──────── EXTRACTED ENTRIES

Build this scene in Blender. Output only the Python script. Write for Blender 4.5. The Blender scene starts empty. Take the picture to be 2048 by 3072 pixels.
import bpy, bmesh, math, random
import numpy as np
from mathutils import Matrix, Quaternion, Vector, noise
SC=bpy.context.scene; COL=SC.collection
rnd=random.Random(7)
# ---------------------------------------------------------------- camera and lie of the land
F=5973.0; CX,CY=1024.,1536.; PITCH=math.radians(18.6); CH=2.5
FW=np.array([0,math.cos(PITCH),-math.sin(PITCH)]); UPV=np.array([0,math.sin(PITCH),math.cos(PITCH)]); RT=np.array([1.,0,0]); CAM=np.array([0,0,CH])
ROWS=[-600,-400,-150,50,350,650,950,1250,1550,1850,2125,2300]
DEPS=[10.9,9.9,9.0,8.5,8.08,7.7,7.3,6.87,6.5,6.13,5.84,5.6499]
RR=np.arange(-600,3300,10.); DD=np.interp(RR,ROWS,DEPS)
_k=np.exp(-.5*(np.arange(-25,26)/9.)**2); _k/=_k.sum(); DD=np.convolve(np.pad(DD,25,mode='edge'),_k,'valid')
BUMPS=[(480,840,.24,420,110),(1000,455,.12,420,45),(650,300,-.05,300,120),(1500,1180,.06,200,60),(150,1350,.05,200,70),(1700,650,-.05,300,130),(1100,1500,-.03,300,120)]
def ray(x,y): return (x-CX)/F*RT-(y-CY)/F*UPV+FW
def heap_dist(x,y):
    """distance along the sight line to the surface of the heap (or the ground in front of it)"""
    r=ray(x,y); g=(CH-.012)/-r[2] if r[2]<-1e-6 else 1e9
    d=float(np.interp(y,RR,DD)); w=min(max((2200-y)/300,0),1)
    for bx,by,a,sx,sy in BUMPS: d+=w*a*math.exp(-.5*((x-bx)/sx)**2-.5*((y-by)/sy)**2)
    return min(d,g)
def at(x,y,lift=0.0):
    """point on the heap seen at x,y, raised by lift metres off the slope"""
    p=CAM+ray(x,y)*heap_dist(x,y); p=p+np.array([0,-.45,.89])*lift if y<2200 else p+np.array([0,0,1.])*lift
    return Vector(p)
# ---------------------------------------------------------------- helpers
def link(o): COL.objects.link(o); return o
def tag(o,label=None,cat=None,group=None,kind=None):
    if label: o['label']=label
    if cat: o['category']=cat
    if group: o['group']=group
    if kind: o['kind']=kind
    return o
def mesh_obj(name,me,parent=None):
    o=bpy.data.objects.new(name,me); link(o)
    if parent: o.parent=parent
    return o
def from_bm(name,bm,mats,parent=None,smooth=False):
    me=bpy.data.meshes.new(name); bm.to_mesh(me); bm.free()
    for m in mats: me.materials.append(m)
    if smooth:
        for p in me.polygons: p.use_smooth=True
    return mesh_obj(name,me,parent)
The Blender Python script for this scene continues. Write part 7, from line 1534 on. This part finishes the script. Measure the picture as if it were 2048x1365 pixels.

────────────────

WHAT TO PRODUCE → Copy every line in the records above that contains the word "picture".

RESPONSE →
Build this scene in Blender. Output only the Python script. Write for Blender 4.5. The Blender scene starts empty. Take the picture to be 2048 by 3072 pixels.
The Blender Python script for this scene continues. Write part 7, from line 1534 on. This part finishes the script. Measure the picture as if it were 2048x1365 pixels.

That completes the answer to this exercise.